Imura art gallery, Kyoto proudly announces the launch of Tashima Etsuko's solo exhibition.

Tashima started her career in 1980's as a leading artist of a female artist group called Cho Shojo (Super Girls) which was characterized with its powerful expression that easily crosses the boundaries of conventional styles of art. Her feministic works was spotlighted especially for their representative form of female body and vivid colors. Around 1988 as organic twining forms emerged accompanied with botanical impression, vivid and lustrous color on surface started to submerge in her works. This alternation made the artist become more conscious of form as entity including the air surrounding a piece. This progress led her further to a series of white pieces covered solely with white slip. The symbolic form seems to represent the spirituality existing at the very bottom of mind showing a quiet and peaceful vision of the world.

Soon later Tashima reached to a whole new expression of combining translucent glass composed by a technique called Mold Cast. It involves a process of filling small glass pieces into plaster molds and baking them in a kiln. The glass harmonizes with ceramics figured with cupola furnace and color slip, and the sophisticated form is fully charged with supple and female impetus.

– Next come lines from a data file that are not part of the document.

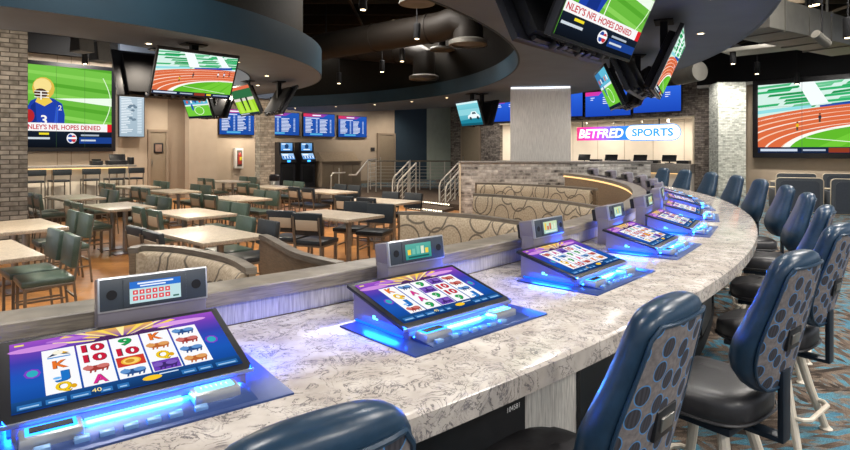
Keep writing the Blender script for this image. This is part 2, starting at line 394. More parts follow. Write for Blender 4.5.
def stadium(p, W, H, grid=False):
    r = random.Random(3)
    p.rect(0, 0, W, H, 'd0eae0')
    for k in range(9):
        y = .97 - k*.04; x = r.uniform(-.1, .2)
        while x < 1:
            w = r.uniform(.16, .36); c = r.choice(['25a05a', '1f9150', '4db57c', '2fae6a', '66c08c'])
            cpoly(p, W, H, [(x, y-.035), (x+w, y-.005), (x+w+.02, y+.03), (x+.02, y)], c); x += w + r.uniform(.02, .12)
    cpoly(p, W, H, [(.3, 1), (.42, 1), (.52, .7), (.4, .66)], 'eef6f6'); cpoly(p, W, H, [(.7, 1), (.78, 1), (.92, .74), (.82, .72)], 'eef6f6')
    cpoly(p, W, H, [(0, .48), (1, .72), (1, .62), (0, .36)], 'd6f0f4'); cpoly(p, W, H, [(0, .62), (.4, .68), (.4, .64), (0, .57)], '8fd8de')
    cpoly(p, W, H, [(.46, .665), (.95, .755), (.95, .70), (.46, .62)], '1d49a8')
    def el(rx, ry, n=40): return [(.98 + rx*math.cos(a), .02 + ry*math.sin(a)) for a in [PI*1.12 - i*(PI*1.2)/n for i in range(n+1)]] + [(1.9, -.4), (.2, -.5)]
    cpoly(p, W, H, el(1.5, .66), 'd8693f')
    for k in range(7):
        s = 1 - k*.085
        a = el(1.42*s, .63*s - .0, 44)[:-2]; b = [(x + .004*(8-k)*(1 if x < .5 else .4), y - .006) for x, y in a]
        for i in range(len(a)-1): 
            cpoly(p, W, H, [a[i], a[i+1], b[i+1], b[i]], 'f0c3a8' if k % 2 else 'f5e2d3', up=False)
        p.k += 1
    cpoly(p, W, H, el(.80, .40), 'f4f4ec'); cpoly(p, W, H, el(.745, .375), '5fb52b')
    for k in range(3): cpoly(p, W, H, [(.45 + k*.2, .09), (.6 + k*.2, .09), (.9 + k*.1, .39), (.8 + k*.1, .39)], '6fc437')
    cpoly(p, W, H, [(.36, .21), (.92, .1), (.92, .11), (.36, .22)], 'e6f2d8')
    for x, y, c in ((.3, .39, 'e0b020'), (.46, .5, '2f3540'), (.78, .56, 'e8e8ee'), (.86, .57, 'c8d4ee'), (.93, .6, 'c03a30')):
        p.ell(x*W, y*H, .012*W, .03*H, c, 8); p.ell(x*W, (y+.045)*H, .008*W, .012*H, '6a4632', 8); p.rect((x-.008)*W, (y-.07)*H, (x+.006)*W, (y-.02)*H, '5a4030')
    ticker(p, W, H)
    if grid:
        for k in (1, 2): p.rect(k*W/3-.004, 0, k*W/3+.004, H, '52585a'); p.rect(0, k*H/3-.003, W, k*H/3+.003, '6a7072')
def news(p, W, H):
    p.rect(0, .2*H, W, .3*H, 'f0eeee'); p.text("NLEY'S NFL HOPES DENIED", .02*W, .222*H, .055*H, 'c22c38', bold=.02, w=.84*W)
    p.rect(.945*W, .2*H, W, .3*H, 'd8242c'); p.rect(0, 0, W, .2*H, '0d1119', '16202e'); p.rect(.6*W, .05*H, W, .13*H, '1c3f8a')
    p.rect(.14*W, .155*H, .25*W, .18*H, 'e8d62c'); p.rect(.02*W, .10*H, .26*W, .125*H, 'c9d2da'); p.rect(.62*W, .145*H, .84*W, .165*H, 'aab4c0'); p.rect(.62*W, .08*H, .8*W, .1*H, 'c9d2da')
    p.ell(.51*W, .115*H, .06*W, .065*H, 'e9e9ee'); p.ell(.495*W, .115*H, .03*W, .05*H, '2a4a9c'); p.ell(.535*W, .11*H, .028*W, .044*H, 'c9303a'); p.rect(.46*W, .105*H, .57*W, .13*H, 'f2f2f4')
def football(p, W, H, player=True, grid=True):
    p.rect(0, 0, W, H, '5fae35', '74bf48')
    for k in range(7): cpoly(p, W, H, [(-.1, .3+k*.12), (1.1, .12+k*.14), (1.1, .17+k*.14), (-.1, .34+k*.12)], '86cb57' if k % 2 else '54a22e')
    cpoly(p, W, H, [(.3, .60), (1, .535), (1, .64), (.45, .61)], 'e8f4e4')
    a = [(.88 + .1*math.sin(t), .28 + t*.2) for t in [i*.28 for i in range(12)]]
    for i in range(11): cpoly(p, W, H, [a[i], (a[i][0]+.012, a[i][1]), (a[i+1][0]+.012, a[i+1][1]), a[i+1]], 'd7efc6', up=False)
    p.k += 1
    if player:
        cpoly(p, W, H, [(.0, .2), (.0, .46), (.05, .56), (.16, .62), (.3, .6), (.4, .54), (.43, .4), (.42, .2)], '1f3fa6')
        cpoly(p, W, H, [(.03, .22), (.05, .5), (.1, .55), (.12, .22)], '17307f'); cpoly(p, W, H, [(.3, .22), (.33, .5), (.36, .5), (.34, .22)], '2f58c8')
        cpoly(p, W, H, [(.10, .55), (.2, .5), (.29, .56), (.24, .62), (.13, .62)], 'e8c650')
        p.ell(.19*W, .72*H, .125*W, .135*H, 'd9b64a'); p.ell(.18*W, .75*H, .10*W, .09*H, 'efd98c'); p.ell(.16*W, .655*H, .075*W, .06*H, '4b2f22')
        for k in range(3): p.rect(.09*W, (.605+k*.035)*H, .25*W, (.615+k*.035)*H, 'f0ede4')
        p.rect(.155*W, .58*H, .17*W, .68*H, 'f0ede4'); p.ell(.03*W, .38*H, .06*W, .08*H, 'b0262c')
        p.text('3', .16*W, .28*H, .11*H, 'f1efe8', bold=.02); p.text('2', .355*W, .46*H, .06*H, 'f1efe8')
    else:
        cpoly(p, W, H, [(.12, .3), (.1, .7), (.2, .9), (.36, .95), (.42, .5), (.36, .28)], '1f3fa6'); cpoly(p, W, H, [(.2, .3), (.24, .55), (.34, .5), (.33, .28)], '17307f'); cpoly(p, W, H, [(.42, .25), (.44, 1), (.45, 1), (.432, .25)], 'e6f2d8')
    news(p, W, H)
    if grid:
        for k in (1, 2): p.rect(k*W/3-.003, .0, k*W/3+.003, H, '3b5a34')
def soccer(p, W, H):
    p.rect(0, 0, W, H, '9fd22f'); p.rect(0, .6*H, W, H, '2f6b43'); p.rect(0, .5*H, W, .6*H, 'd8d0c8'); p.rect(0, .9*H, W, H, 'd9694a')
    for k in range(3): cpoly(p, W, H, [(.1+k*.3, 0), (.3+k*.3, 0), (.25+k*.3, .5), (.12+k*.3, .5)], 'b4e04a')
    for x in (.35, .62): cpoly(p, W, H, [(x, .15), (x+.05, .15), (x+.08, .62), (x-.02, .62)], '26332a')
    p.rect(0, 0, W, .07*H, '22303c'); p.rect(.05*W, .02*H, .5*W, .05*H, 'c8d0d8')
def soccer2(p, W, H):
    p.rect(0, 0, W, H, '6fc43a'); p.rect(0, .62*H, W, H, '5fb6d2'); cpoly(p, W, H, [(0, .62), (.5, .75), (.4, 1), (0, 1)], '3a7fb0'); p.rect(0, .56*H, W, .62*H, 'e0e8ea')
    for k in range(5): p.rect((.1+.18*k)*W, .7*H, (.18+.18*k)*W, .82*H, ['d8583c', 'e8e8e8', '2a4a8c'][k % 3])
    for i in range(18):
        a0, a1 = i*2*PI/18, (i+1)*2*PI/18; f = lambda a, r: (.55 + r*.2*math.cos(a), .33 + r*.2*math.sin(a))
        cpoly(p, W, H, [f(a0, 1), f(a1, 1), f(a1, .88), f(a0, .88)], 'e6f4da', up=False)
    p.k += 1
    p.ell(.3*W, .5*H, .05*W, .16*H, '2456a8'); p.rect(0, 0, W, .08*H, '16202a')
def car(p, W, H):
    p.rect(0, 0, W, H, '2f93a8', '7fd0da'); p.rect(0, .45*H, W, .7*H, '8ccfd8'); cpoly(p, W, H, [(0, 0), (1, 0), (1, .3), (0, .24)], '1f7f96')
    cpoly(p, W, H, [(.4, .3), (.42, .42), (.55, .47), (.62, .58), (.8, .58), (.88, .46), (.95, .42), (.95, .3)], 'e8f2f4'); cpoly(p, W, H, [(.62, .47), (.66, .55), (.78, .55), (.82, .47)], '3a5560')
    for x in (.52, .85): p.ell(x*W, .3*H, .05*W, .07*H, '22323a')
    p.rect(0, 0, W, .1*H, '14586a'); p.rect(0, .92*H, W, H, 'd0eef0')
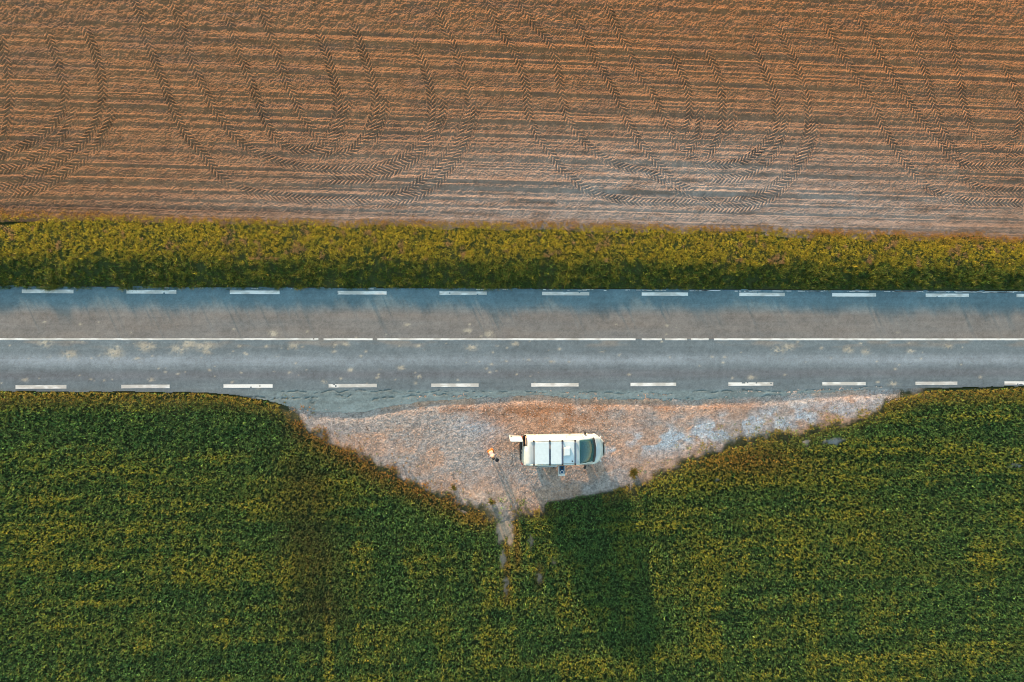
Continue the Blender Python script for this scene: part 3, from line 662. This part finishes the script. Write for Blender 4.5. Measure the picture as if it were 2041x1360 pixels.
# sliding door pushed back along the right flank
bm = bmesh.new(); prof = [(1.035, .42), (1.05, .60), (1.05, .95), (1.035, 1.08), (.97, 1.42), (.90, 1.74)]; xa, xb = -1.72, -.44
rows = [[bm.verts.new((x, -yy-dy, z)) for x in (xa, xb)] for dy in (0, .04) for yy, z in prof]
n_ = len(prof)
for k in (0, 1):
    for i in range(n_-1): bm.faces.new((rows[k*n_+i][0], rows[k*n_+i][1], rows[k*n_+i+1][1], rows[k*n_+i+1][0]))
for i in range(n_-1):
    for e_ in (0, 1): bm.faces.new((rows[i][e_], rows[i+1][e_], rows[n_+i+1][e_], rows[n_+i][e_]))
for i in (0, n_-1): bm.faces.new((rows[i][0], rows[i][1], rows[n_+i][1], rows[n_+i][0]))
sdr = finish('sliding_door', bm, M_white, van)
bm = bmesh.new(); bbox(bm, -.60, -.54, -1.125, -1.09, .95, 1.12); finish('door_handle', bm, M_black, sdr)
bm = bmesh.new(); bbox(bm, -2.30, -.42, -1.0, -.965, .98, 1.01); finish('door_rail', bm, M_black, van)
# bumpers, lamps, grille, plates, mirrors
def bumper(name, rear):
    bm = bmesh.new(); pts = []
    for yy in np.linspace(-.95, .95, 21):
        k = (abs(yy)/.95)
        x = -2.66+.20*k**5 if rear else 2.76-.66*k**2.6
        pts.append((x, yy))
    sgn = -1 if rear else 1
    rings = [[bm.verts.new(p) for p in ((x, y, .41), (x+sgn*.05, y, .44), (x+sgn*.06, y, .55), (x, y, .62), (x-sgn*.16, y*.96, .62), (x-sgn*.16, y*.96, .41))] for x, y in pts]
    for a, b in zip(rings, rings[1:]):
        for i in range(6): bm.faces.new((a[i], a[(i+1) % 6], b[(i+1) % 6], b[i]))
    bm.faces.new(rings[0]); bm.faces.new(rings[-1][::-1])
    return finish(name, bm, M_black if rear else M_white, van, True)
bumper('rear_bumper', True)['label'] = 'black plastic rear bumper'; bumper('front_bumper', False)
for sg in (-1, 1):
    bm = bmesh.new(); M_ = Matrix.Translation((2.40, sg*.66, .84)) @ Matrix.Rotation(sg*math.radians(-38), 4, 'Z') @ Matrix.Rotation(math.radians(-24), 4, 'Y'); bbox(bm, -.03, .04, -.17, .17, -.10, .09, M_); finish('headlight', bm, M_lamp, van, bevel=.025)
    bm = bmesh.new(); bbox(bm, -2.625, -2.56, sg*.80-.05+(.04*sg), sg*.80+.05+(.04*sg), .72, 1.15); finish('rear_light', bm, M_red, van, bevel=.015)
    m = bmesh.new(); M_ = Matrix.Translation((1.42, sg*1.10, 1.12)) @ Matrix.Rotation(sg*math.radians(12), 4, 'Z'); bbox(m, -.05, .06, -.11, .11, -.13, .13, M_)
    mi = finish('wing_mirror', m, M_black, van, bevel=.04)
    m = bmesh.new(); bbox(m, 1.40, 1.46, min(sg*.93, sg*1.02), max(sg*.93, sg*1.02), 1.04, 1.09); finish('mirror_arm', m, M_black, mi)
    m = bmesh.new(); bbox(m, .40, .54, min(sg*.985, sg*1.0), max(sg*.985, sg*1.0), .93, .97); finish('door_handle', m, M_black, van)
bm = bmesh.new()
for k in range(4): bbox(bm, 2.695, 2.74, -.42, .42, .66+k*.045, .685+k*.045)
finish('grille', bm, M_black, van)
bm = bmesh.new(); bbox(bm, 2.846, 2.858, -.26, .26, .42, .53); finish('number_plate', bm, M_panel, van)
# hood seam + wipers
for yy in (-.5, .1):
    bm = bmesh.new(); btube(bm, (2.07, yy, 1.175), (1.99, yy+.55, 1.235), .012, .008, 6); finish('wiper', bm, M_black, van)
# wheels
for wx in (-1.62, 1.62):
    for sg in (-1, 1):
        bm = bmesh.new(); M_ = Matrix.Translation((wx, sg*.82, .335)) @ Matrix.Rotation(math.radians(90), 4, 'X')
        blathe(bm, [(.20, -.10), (.31, -.11), (.335, -.08), (.335, .08), (.31, .11), (.20, .10), (.20, -.10)], 28, M_)
        ty = finish('wheel', bm, M_rub, van, True)
        bm = bmesh.new(); blathe(bm, [(.205, -.09), (.19, -.07), (.06, -.05), (.001, -.05)], 24, M_); blathe(bm, [(.205, .09), (.19, .07), (.06, .05), (.001, .05)], 24, M_); finish('rim', bm, M_alu, ty, True)
# roof: rails, bars, panels, vent
for sg in (-1, 1):
    bm = bmesh.new(); btube(bm, (-2.15, sg*.755, 1.975), (.70, sg*.755, 1.985), .018, None, 8); finish('roof_rail', bm, M_panel, van, True)
for k, bx in enumerate((-1.93, -.93, -.14, .66)):
    bm = bmesh.new(); bbox(bm, bx-.022, bx+.022, -.74, .74, 2.045, 2.085)
    rb = finish('roof_bar', bm, M_rail, van, bevel=.01)
    for sg in (-1, 1):
        bm = bmesh.new(); bbox(bm, bx-.05, bx+.05, sg*.73-.05, sg*.73+.05, 1.97, 2.09); finish('bar_foot', bm, M_black, rb, bevel=.015)
for a, b in ((-1.87, -.99), (-.87, -.20)):
    bm = bmesh.new(); bbox(bm, a, b, -.70, .68, 2.035, 2.07); pn = finish('roof_panel', bm, M_panel, van, bevel=.008)
bm = bmesh.new(); bbox(bm, -.08, .60, -.68, .68, 1.985, 2.005); finish('roof_panel', bm, M_panel, van, bevel=.006)
bm = bmesh.new(); bbox(bm, -.07, .36, -.22, .33, 2.006, 2.11); vt = finish('roof_vent', bm, M_white, van, bevel=.03)
bm = bmesh.new(); bbox(bm, -.02, .31, -.17, .28, 2.111, 2.125); finish('vent_lid', bm, M_panel, vt, bevel=.006)
bm = bmesh.new(); blathe(bm, [(.04, 2.0), (.04, 2.05), (.001, 2.06)], 12, Matrix.Translation((.48, -.55, 0))); finish('roof_antenna', bm, M_black, van, True)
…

Yellow flowers suffuse an exhibition "Flowers", Tashima's first solo exhibition in 5 years. The lemon-yellow with pollen softness and gloss of glaze is full of life force. The artist employs recycled glass of fluorescent light as new material for glass parts. Its color of pale green looks as if it holds subtle light within to your eyes, and fuses into the vivid yellow. Etsuko Tashima's new creation with fountain-like clarity, as she intended, "by vital colors induces [us] into pleasant world of brightness."